I’m a forever believer in dreams.

When I was eight years old, my mother took me to the San Jose family homeless shelter. I scarcely remember the facility itself, but I remember making a new friend named Ella. During that visit, Ella and I thumbed through a well-worn Oh, the Places You’ll Go, imagining ourselves in each illustrated world. We both loved Dr. Seuss.

What struck me more than the economic reality of families like Ella’s was the mutuality of the friendship we developed there. I found myself— at eight years old— sharing my dreams with her and hoping she would be able to accomplish her own. Thus began my lifelong journey of discovering what I can do to close the gap between Ella’s circumstances and mine. Throughout my teenage and young adult years, I became determined to find ways to resource marginalized communities so that they might experience freedom despite the most challenging circumstances.

It has been more than 20 years since Ella first inspired me to imagine the possibility of flourishing for everyone. After studying history at Harvard, marrying my high school best friend, and working in the Los Angeles nonprofit sector, we packed our bags and moved to New Haven to complete my MBA at Yale.

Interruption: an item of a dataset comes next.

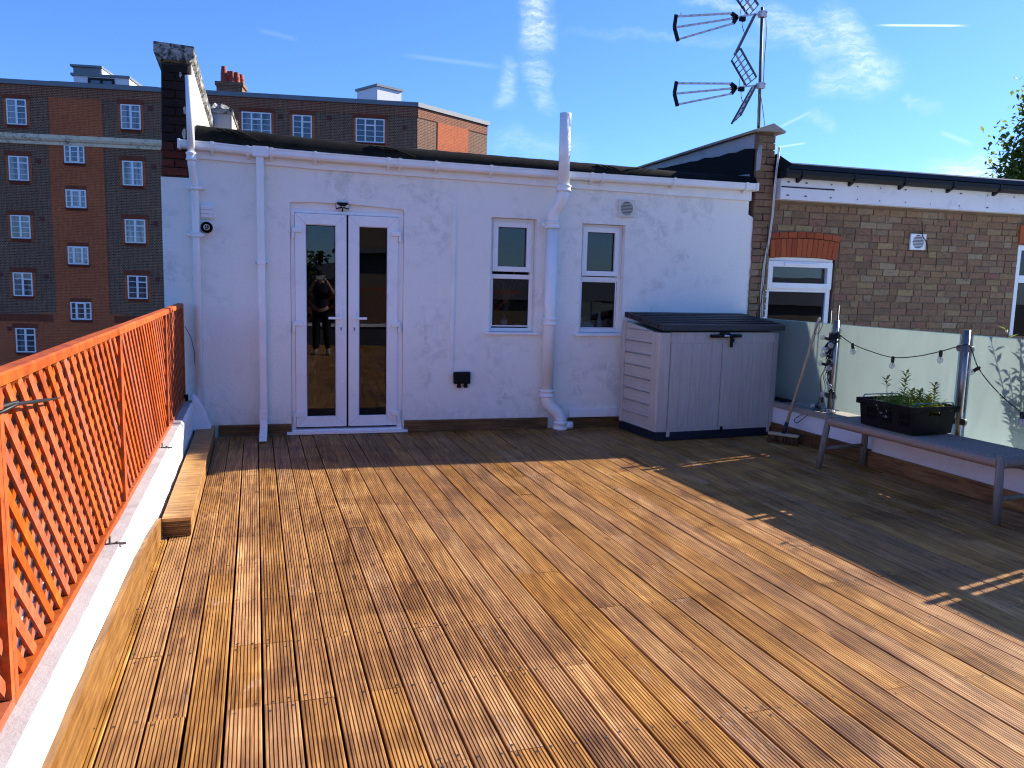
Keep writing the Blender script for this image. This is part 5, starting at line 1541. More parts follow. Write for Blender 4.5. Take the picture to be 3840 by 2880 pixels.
mb = MB(); mb.prism([CP(.008, .008, .10), CP(LX - .008, .008, .10), CP(LX - .008, LY - .008, .10), CP(.008, LY - .008, .10)], (0, 0, .03)); mb.build('compost', MT['soil'], label='dark compost filling the crate', cat='compost', kind='stuff')


def leafquad(mb, p, d, ln, wd, droop=.25, nrm=None):
    d = Vector(d).normalized()
    s_ = d.cross(Vector((0, 0, 1)));
    if s_.length < .05: s_ = Vector((1, 0, 0))
    s_.normalize(); up = s_.cross(d)
    if nrm is not None: s_ = (s_ + up * nrm).normalized()
    m_ = p + d * ln * .5
    e = p + d * ln - Vector((0, 0, droop * ln))
    mb.add([p, m_ + s_ * wd / 2 + up * ln * .02, e, m_ - s_ * wd / 2 + up * ln * .02, m_ - up * ln * .05], [(0, 1, 4), (1, 2, 4), (2, 3, 4), (3, 0, 4)])


rr = random.Random(77)
mb = MB()
for i in range(420):
    p = CP(rr.uniform(.03, LX - .03), rr.uniform(.05, LY - .05), .128)
    h = rr.uniform(.05, .125); a = rr.uniform(0, 2 * pi); tip = p + Vector((.02 * cos(a), .02 * sin(a), h))
    mb.tube([p, tip], [.0012, .0008], 3)
    for q in range(4):
        b_ = a + q * 1.7; leafquad(mb, tip - Vector((0, 0, q * h * .2)), (cos(b_), sin(b_), .5), rr.uniform(.024, .042), rr.uniform(.011, .018), .2)
mb.build('seedlings', MT['herb'], label='dense bed of low green seedlings in the crate', cat='seedlings', kind='stuff')
SH = [((.15, .40), .25, 'herbtop', 'thin yellow tipped seedling at the back of the crate'), ((.26, .36), .30, 'herb', 'tallest yellow green seedling in the middle of the crate'), ((.20, .22), .17, 'herb', 'bushy bright green seedling nearer the middle of the crate'),
      ((.30, .26), .16, 'herb', 'bushy green seedling right of the middle of the crate'), ((.31, .12), .235, 'leaf', 'dark leaved tall seedling at the near end of the crate'), ((.34, .16), .13, 'herb', 'short seedling beside the dark leaved one')]
for (a, b_), h, mk, lab in SH:
    p = CP(a, b_, .128); pl = thing('seedling', lab, 'plant', p, group='seedlings standing in the crate')
    top_ = p + Vector((rr.uniform(-.02, .02), rr.uniform(-.02, .02), h))
    mb = MB(); mb.tube([p, p.lerp(top_, .5) + Vector((.006, 0, 0)), top_], [.0026, .002, .0012], 5); mb.build('stem', MT['bark'] if mk == 'leaf' else MT['herb'], pl)
    mb = MB()
    nlv = 30 if mk != 'herbtop' else 9
    for q in range(nlv):
        f = (.35 if mk != 'herbtop' else .7) + (.65 if mk != 'herbtop' else .3) * q / nlv; an_ = q * 2.4
        leafquad(mb, p.lerp(top_, f), (cos(an_), sin(an_), .35 + .5 * f), rr.uniform(.048, .072), rr.uniform(.019, .028), .15)
    mb.build('leaves', MT[mk if mk != 'herb' else 'herb'], pl)

# ---- shrub and pot behind the glass
sh = thing('photinia_shrub', 'red tipped shrub with pointed leaves showing through the frosted glass', 'shrub', (5.28, 4.52, .06))
rr = random.Random(5)
stems = MB(); lv = MB()
for i in range(15):
    a = rr.uniform(0, 2 * pi); sp_ = rr.uniform(.05, .33); h = rr.uniform(.45, 1.12)
    b0_ = Vector((5.29, 4.50, .30)); t_ = Vector((5.29 + sp_ * cos(a) * .40, 4.50 + sp_ * sin(a) * 1.25, .30 + h * (1 - .35 * sp_)))
    md = b0_.lerp(t_, .5) + Vector((0, 0, .06))
    stems.tube([b0_, md, t_], [.008, .006, .003], 5)
    for q in range(22):
        f = .25 + .75 * q / 21; p = b0_.lerp(md, f * 2) if f < .5 else md.lerp(t_, f * 2 - 1)
        b_ = q * 2.4 + i; leafquad(lv, p, (cos(b_), sin(b_), .55), rr.uniform(.07, .11), rr.uniform(.026, .036), .12)
stems.build('stems', MT['bark'], sh); lv.build('leaves', MT['redleaf'], sh)
mb = MB(); mb.lathe((5.36, 4.46, .061), [(.12, 0), (.16, .02), (.19, .22), (.20, .26), (.18, .26), (.17, .22)], 20); mb.build('plant_pot', MT['black'], label='dark round plant pot behind the frosted glass', cat='pot')

# ================================================================== AERIALS ON THE RIGHT PARTY WALL
AK, AY = .930, 8.0
def A_(x, z, dy=0.0):
    """(x, z) read on the plane of the mast"""
    k_ = (AY + dy) / AY
    X, Z = x * AK, 1.5 + (z - 1.5) * AK
    return Vector((X * k_, AY + dy, 1.5 + (Z - 1.5) * k_))


ms = thing('aerial_mast', 'steel aerial mast standing on the right party wall coping', 'mast', A_(5.377, 3.418))
mb = MB(); mb.tube([A_(5.377, 3.36), A_(5.323, 4.755)], .0165, 14); mb.build('pole', MT['darkmetal'], ms)
for x, z in ((5.331, 4.68), (5.37, 3.881)):
    mb = MB(); c = A_(x, z); mb.obox(c, (.042, 0, .003), (0, .03, 0), (-.003, 0, .032)); mb.build('clamp', MT['alu'], ms, bevel=.006)
    mb = MB()
    for sx in (-.03, .03): mb.cyl(c + Vector((sx, -.032, .012)), c + Vector((sx, -.046, .012)), .007, 6)
    mb.build('wing_nut', MT['alu'], ms)
mb = MB(); mb.tube(catm([A_(5.38, 4.66, -.02), A_(5.40, 4.45, -.03), A_(5.395, 4.2, -.03), A_(5.40, 3.95, -.02), A_(5.385, 3.86, -.02)]), .005, 5); mb.tube(catm([A_(5.36, 3.78, -.02), A_(5.35, 3.6, -.03), A_(5.37, 3.45, -.02), A_(5.40, 3.40, 0)]), .005, 5); mb.tube(catm([A_(5.375, 3.78, -.02), A_(5.42, 3.6, -.03), A_(5.455, 3.43, -.02)]), .005, 5)
mb.build('cable', MT['flash'], ms)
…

It was there that my husband Aaron and I co-founded Brio, and this adventure has plunged us into the uncertain, exhausting, and exhilarating throes of social entrepreneurship.

As Brio has grown, I have become convinced that collaborating with extraordinary leaders in marginalized communities to design liberatory systems change is one of the great honors of my life. And I have come to learn that healing is mutual, just like friendship, and I need our mission as much as our partners do. This work has helped me cultivate deeper compassion toward the sometimes devastating effects of mental illness, and to offer that compassion to myself and my own family. For it is in helping others find their freedom that we ourselves are found.